- Brief
Please report every line from the material that contains the word "scene".

BEGIN Recorded information

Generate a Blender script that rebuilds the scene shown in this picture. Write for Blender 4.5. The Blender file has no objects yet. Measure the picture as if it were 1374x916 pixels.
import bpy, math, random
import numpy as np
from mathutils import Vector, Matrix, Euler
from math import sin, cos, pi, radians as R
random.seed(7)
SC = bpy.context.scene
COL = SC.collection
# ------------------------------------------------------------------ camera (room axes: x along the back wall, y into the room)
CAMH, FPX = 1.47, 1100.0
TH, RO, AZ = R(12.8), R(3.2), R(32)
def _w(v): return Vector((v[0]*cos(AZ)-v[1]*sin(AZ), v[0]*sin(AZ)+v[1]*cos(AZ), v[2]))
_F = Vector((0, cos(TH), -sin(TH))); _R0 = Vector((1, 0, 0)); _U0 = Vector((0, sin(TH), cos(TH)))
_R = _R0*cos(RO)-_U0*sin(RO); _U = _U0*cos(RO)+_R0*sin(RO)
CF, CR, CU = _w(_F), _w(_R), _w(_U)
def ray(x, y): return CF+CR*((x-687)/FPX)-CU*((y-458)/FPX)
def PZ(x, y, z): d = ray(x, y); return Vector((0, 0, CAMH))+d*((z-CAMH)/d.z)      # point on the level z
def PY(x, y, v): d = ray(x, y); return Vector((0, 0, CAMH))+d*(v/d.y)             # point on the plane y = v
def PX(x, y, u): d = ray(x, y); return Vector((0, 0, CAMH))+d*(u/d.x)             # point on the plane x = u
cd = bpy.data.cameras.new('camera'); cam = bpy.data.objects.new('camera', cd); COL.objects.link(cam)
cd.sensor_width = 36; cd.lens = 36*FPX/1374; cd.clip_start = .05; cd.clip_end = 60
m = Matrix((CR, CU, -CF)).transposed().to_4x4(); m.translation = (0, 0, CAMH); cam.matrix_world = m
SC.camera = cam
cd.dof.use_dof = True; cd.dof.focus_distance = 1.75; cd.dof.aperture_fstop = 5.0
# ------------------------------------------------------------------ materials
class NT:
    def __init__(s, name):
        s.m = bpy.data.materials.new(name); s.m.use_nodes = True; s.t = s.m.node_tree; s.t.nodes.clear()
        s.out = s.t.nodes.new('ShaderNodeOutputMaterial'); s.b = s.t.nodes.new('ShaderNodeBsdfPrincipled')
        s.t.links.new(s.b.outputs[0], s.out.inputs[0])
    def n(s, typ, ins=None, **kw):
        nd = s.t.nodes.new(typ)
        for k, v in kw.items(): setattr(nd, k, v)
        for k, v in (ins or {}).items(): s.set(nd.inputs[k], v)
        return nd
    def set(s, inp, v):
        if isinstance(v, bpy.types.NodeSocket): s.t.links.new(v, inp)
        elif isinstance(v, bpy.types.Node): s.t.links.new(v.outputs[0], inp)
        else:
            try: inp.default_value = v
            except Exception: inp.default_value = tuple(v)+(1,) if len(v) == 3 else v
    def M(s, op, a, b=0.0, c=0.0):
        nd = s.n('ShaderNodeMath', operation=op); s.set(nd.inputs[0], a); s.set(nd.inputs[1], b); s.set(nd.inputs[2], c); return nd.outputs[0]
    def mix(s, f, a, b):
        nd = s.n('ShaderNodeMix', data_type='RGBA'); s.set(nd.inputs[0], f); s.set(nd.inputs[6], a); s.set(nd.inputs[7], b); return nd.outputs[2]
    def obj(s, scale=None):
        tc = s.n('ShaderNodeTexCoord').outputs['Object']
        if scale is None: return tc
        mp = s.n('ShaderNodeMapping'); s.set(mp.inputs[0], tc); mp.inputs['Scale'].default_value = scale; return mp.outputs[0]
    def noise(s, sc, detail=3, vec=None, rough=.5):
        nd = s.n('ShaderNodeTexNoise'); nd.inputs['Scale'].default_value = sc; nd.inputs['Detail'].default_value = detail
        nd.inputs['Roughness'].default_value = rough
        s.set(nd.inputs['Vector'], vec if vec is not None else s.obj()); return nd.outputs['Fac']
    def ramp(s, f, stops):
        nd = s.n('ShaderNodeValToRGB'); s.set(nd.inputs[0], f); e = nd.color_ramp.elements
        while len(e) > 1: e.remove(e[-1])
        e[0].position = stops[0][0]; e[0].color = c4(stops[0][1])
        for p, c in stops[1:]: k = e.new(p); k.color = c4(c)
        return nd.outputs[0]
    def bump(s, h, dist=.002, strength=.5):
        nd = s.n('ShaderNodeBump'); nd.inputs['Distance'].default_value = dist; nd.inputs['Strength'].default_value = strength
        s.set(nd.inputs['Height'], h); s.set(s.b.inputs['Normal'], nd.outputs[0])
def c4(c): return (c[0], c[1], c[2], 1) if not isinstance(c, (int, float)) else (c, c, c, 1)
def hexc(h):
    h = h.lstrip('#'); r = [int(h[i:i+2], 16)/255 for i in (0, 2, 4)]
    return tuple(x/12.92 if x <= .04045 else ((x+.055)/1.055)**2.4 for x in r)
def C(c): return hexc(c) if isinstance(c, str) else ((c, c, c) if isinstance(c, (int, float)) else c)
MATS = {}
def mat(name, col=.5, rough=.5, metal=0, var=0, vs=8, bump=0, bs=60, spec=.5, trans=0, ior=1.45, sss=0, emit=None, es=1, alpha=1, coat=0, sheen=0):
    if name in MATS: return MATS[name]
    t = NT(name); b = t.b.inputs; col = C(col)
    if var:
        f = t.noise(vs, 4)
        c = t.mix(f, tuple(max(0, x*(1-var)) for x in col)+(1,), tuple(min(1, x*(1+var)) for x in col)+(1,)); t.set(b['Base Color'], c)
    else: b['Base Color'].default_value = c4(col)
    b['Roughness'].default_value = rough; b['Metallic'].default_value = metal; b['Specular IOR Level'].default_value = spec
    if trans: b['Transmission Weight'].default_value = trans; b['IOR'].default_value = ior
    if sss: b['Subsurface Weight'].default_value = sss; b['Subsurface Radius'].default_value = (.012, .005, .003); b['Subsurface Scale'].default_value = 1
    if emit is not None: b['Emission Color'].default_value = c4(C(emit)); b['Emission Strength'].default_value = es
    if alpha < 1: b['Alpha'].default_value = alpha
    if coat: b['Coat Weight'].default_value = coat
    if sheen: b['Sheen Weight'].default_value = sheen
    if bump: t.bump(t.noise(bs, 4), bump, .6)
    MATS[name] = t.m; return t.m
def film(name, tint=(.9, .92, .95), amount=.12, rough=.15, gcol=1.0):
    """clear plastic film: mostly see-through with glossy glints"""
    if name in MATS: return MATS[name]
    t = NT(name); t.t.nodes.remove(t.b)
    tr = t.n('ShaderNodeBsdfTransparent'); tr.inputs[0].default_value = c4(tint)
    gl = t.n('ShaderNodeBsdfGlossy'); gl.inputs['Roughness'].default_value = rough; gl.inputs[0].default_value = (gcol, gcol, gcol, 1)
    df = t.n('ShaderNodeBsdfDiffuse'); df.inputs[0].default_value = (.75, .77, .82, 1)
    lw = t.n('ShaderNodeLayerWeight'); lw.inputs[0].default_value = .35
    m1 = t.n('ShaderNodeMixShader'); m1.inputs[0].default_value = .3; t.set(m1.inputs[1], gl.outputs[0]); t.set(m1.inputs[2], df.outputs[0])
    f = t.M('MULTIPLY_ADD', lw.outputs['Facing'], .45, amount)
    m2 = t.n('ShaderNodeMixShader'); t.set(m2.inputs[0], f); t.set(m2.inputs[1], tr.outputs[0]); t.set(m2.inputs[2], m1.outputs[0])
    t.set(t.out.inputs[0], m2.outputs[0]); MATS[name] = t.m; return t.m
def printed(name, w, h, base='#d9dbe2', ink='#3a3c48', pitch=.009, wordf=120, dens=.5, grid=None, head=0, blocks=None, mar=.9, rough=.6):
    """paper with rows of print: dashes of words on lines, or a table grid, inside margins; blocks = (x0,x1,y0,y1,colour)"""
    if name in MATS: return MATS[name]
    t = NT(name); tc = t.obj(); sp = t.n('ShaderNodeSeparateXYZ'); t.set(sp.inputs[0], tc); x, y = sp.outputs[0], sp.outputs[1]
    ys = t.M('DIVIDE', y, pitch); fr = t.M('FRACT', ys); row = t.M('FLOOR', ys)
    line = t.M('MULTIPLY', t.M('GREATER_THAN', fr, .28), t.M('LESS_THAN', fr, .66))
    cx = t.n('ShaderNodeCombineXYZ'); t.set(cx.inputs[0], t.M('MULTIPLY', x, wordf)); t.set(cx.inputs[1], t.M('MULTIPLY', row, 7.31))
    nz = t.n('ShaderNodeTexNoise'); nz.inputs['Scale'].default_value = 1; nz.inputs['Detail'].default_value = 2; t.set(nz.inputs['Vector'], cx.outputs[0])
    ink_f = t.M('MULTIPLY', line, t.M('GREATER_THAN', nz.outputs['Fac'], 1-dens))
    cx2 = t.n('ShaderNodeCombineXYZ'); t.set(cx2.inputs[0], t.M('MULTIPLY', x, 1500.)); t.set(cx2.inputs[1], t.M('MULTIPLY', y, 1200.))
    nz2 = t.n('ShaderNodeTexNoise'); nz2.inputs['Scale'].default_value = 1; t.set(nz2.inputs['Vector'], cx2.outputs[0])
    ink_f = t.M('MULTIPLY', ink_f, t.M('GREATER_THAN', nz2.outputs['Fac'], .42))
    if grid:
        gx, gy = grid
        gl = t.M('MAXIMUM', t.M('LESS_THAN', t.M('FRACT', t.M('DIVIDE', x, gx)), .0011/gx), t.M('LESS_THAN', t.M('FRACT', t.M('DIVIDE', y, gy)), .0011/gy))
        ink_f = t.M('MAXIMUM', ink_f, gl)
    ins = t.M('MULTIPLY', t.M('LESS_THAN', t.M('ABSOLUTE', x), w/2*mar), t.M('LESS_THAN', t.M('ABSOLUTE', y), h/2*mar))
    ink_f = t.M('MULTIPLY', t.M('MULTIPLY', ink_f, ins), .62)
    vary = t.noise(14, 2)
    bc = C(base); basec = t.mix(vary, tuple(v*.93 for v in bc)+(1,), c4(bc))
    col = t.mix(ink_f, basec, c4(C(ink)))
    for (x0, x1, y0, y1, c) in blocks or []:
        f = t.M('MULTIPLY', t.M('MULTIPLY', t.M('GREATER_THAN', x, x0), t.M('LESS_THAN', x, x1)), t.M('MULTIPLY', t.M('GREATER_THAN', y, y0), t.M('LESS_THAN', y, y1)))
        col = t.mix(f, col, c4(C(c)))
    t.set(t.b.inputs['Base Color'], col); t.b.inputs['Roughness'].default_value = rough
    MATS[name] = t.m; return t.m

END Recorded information

- Worked answer
Generate a Blender script that rebuilds the scene shown in this picture. Write for Blender 4.5. The Blender file has no objects yet. Measure the picture as if it were 1374x916 pixels.
SC = bpy.context.scene